The Sorcerer's Apprentices is about the stagiaires, the cooks who volunteer for a season or so at the lowest rungs of the elBulli kitchen, working long, strenuous hours for free, all for a chance to experience elBulli and say they worked with Ferran Adria. Many of the world's other great chefs spent a season in Adria's kitchen. The book is a well-written and fascinating look at the highly organized, highly effective, creative food machine that Adria developed and a good read for anyone interested in the creative process as well as people already interested in food. In some ways, this is the best book on the writing process that's come out this year (maybe in the last few years.). But that's not why I bring it up.
This is:
Now switch the frame. You are standing shoulder to shoulder with thirteen other cooks, laying cold rose petals on a plate. You've been standing there, with only one thirty-minute break, for the past six hours. You are not allowed to talk to anyone else on the line, so any jokes or wisecracks are issued in whispers. You have been chastised before for not focusing, so for the most part you keep your eyes on the plate in front of you. But it's impossible to ignore the flash of bulbs as the cameras go off, one every few minutes for about an hour and a half, from in front of the pass. You steal looks at the clients, posing there with Ferran, dressed in their formal evening wear on their jeans and sandals. Even from a distance you can see that their faces fairly shine with anticipation. You wonder what their meal will be like. After all, you wouldn't know: neither you nor any of the other forty people you work with has actually eaten at elBulli. And thus you don't know that the servers will take the machta tea powder you set out when you're plating the shrimp and whisk it with the straw brush until it turns into a bright green broth whose slightly bitter herbaceousness will play lightly off the sweetness of the crustacean. You don't know what it's like for a server to pour the bowl of fois gras ribbons, frozen with liquid nitrogen, over the plate of lulos, so that smoke billows over the table in clouds and the tartness of the fruit is mellowed by the richness of the liver as it melts. You don't know what it's like to have a magic box of chocolates placed before you and open drawer after drawer to find only more. You only know what it's like to fill that box, piping one perfect mint leaf after another with melted chocolate for elBulli's take on an after-dinner mint.

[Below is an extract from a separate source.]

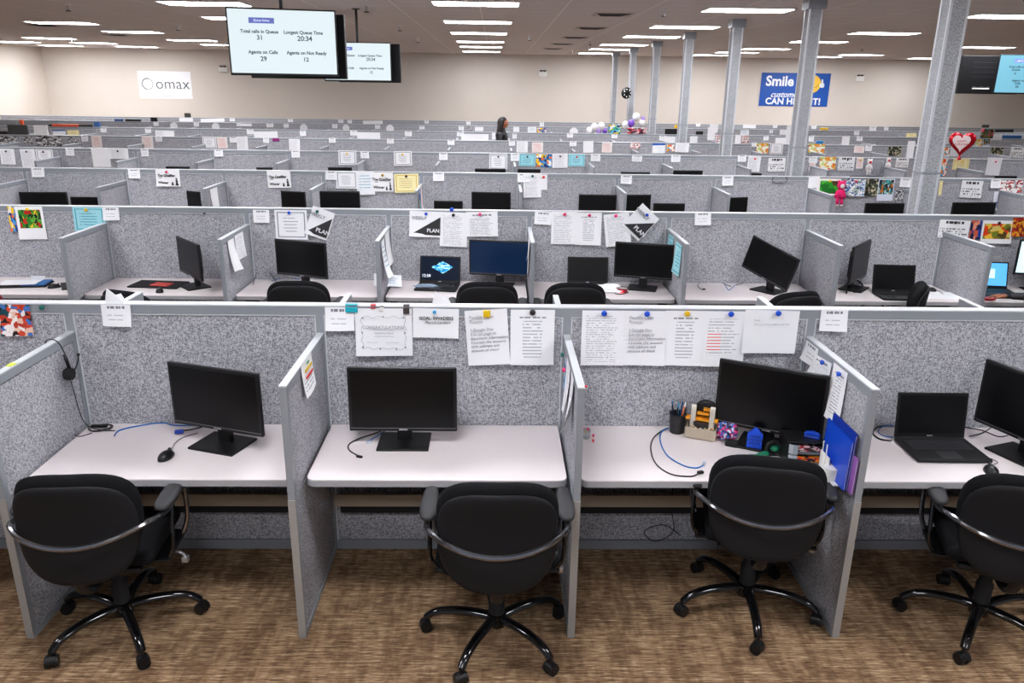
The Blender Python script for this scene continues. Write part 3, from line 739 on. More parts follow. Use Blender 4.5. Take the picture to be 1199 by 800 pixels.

This is the great paradox of elBulli: that the most exciting dining experience in the world depends on the most extreme absence of excitement. It depends on the rigor, the discipline, and, to be honest, the utter boredom of the men and women who are standing in those two straight lines, laying cold rose petals on plates. Like all great restaurants, elBulli's dazzle rests in large part on the willingness of its apprentices, in the name of education, to do the dreary work no one else wants to do—and to do it for free. It's just that here the equation—learning for drudgery, learning through drudgery—is different.
Two completely different books. One is fiction. One is non-fiction. A novel of towering ambition. A book committed to journalistic storytelling. Taxes. Food. And yet in both, the vital and potentially creative role of boredom. For a moment, a picture of the world clarifies. The thematic convergence of distant books is one of the great joys of reading.